If you haven't made that step of faith in obedience to God, just exactly what are you waiting for? And what is it you're afraid of? We're gonna put the pools back up when we step outside in a couple of weeks. We're gonna start that first weekend, Palm Sunday weekend. You can register online. Don't miss it. We'll be out there for six weeks. I pray that in those six weeks, we baptize more people than any year in the history of the church. You're not joining our congregation. We're not the arbiters of the kingdom. We'll do our best to tell the story and encourage you to be disciples and facilitate community but there's a kingdom beyond a congregation, there's a kingdom beyond a denomination, there's a kingdom beyond your favorite verse and it's time we become advocates for the eternal kingdom of our God. We've been passive for too long.

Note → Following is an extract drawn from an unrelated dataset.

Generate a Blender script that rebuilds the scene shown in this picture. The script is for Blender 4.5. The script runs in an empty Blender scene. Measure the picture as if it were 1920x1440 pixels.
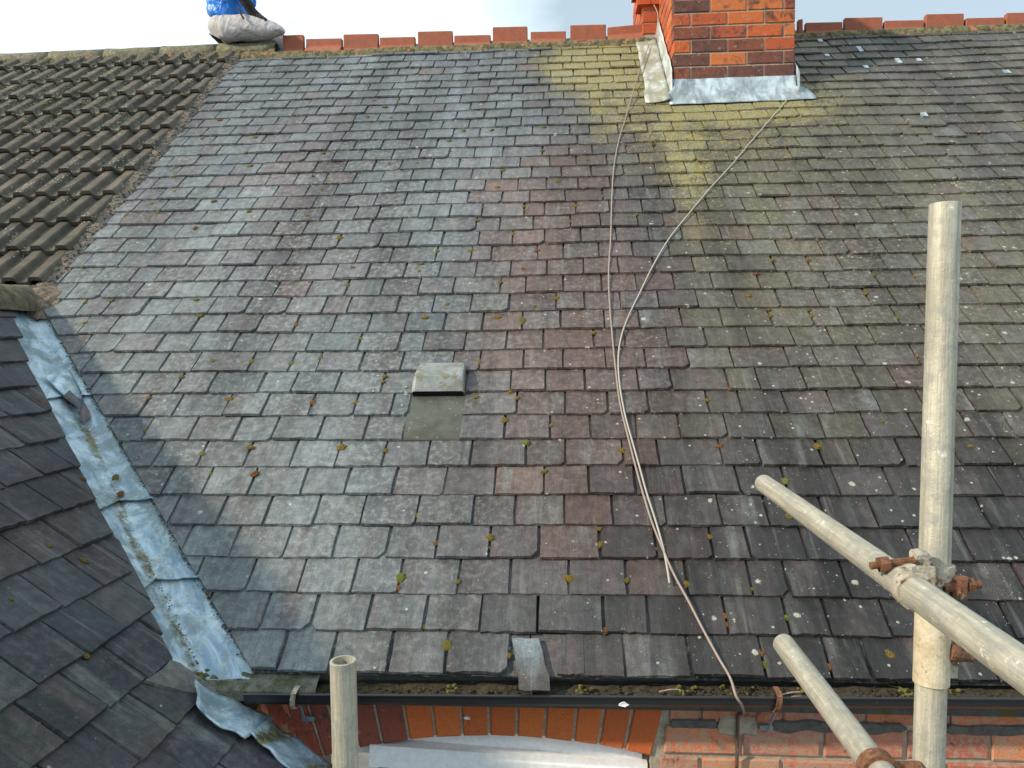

Folks, the culture around us is plunging into Paganism and the solution isn't coming from an elected official. It may get delivered through an elected official, but it will be delivered that way because God's people humbled themselves and pray and God, and his spirit moved in the hearts of us. Our problem is not beyond us, it's within us, amen? I brought you a prayer, just stand with me. So I'd rather pray for you, if I may.

Father, thank you for your Word for its truth and its power, but I thank you that you're awakening us, that you're giving us new eyes to see and new ears to hear and hearts to understand what's happening in the world around us, not that we might be frightened or threatened or angry or resentful, but that we might participate as your advocates, your ambassadors. I thank you for it. I thank you for the freedom to proclaim Jesus as Lord in the public square that we can open our building and open our campus, and tell our Jesus story to our neighbors and our friends and our coworkers. We thank you for that great liberty and freedom today. Lord, I pray that this spring that you would move amongst us, move in our own hearts, give us the courage to say yes to use, we've never said before. Give us a boldness to use our voices and our influence for your glory and for your kingdom. Lord, I pray you'll stir the hearts of the people that surround us, those that don't know you, that have stood apart from you. Let there be a hungering and a thirsting in them to know the things of God. In the midst of the confusion and the frustration and the manipulation that is becoming so prevalent Father, I pray that you'll illumine a path before them, that they might walk towards you. We thank you for it. Lord, give us wisdom, give us courage, give us strength. May we complete what you have created us for. May we not be turned aside or distracted. May we not be frightened or intimidated. Deliver us from indifference and give us a spirit of boldness and most of all, may you be pleased with us, in Jesus's name, amen.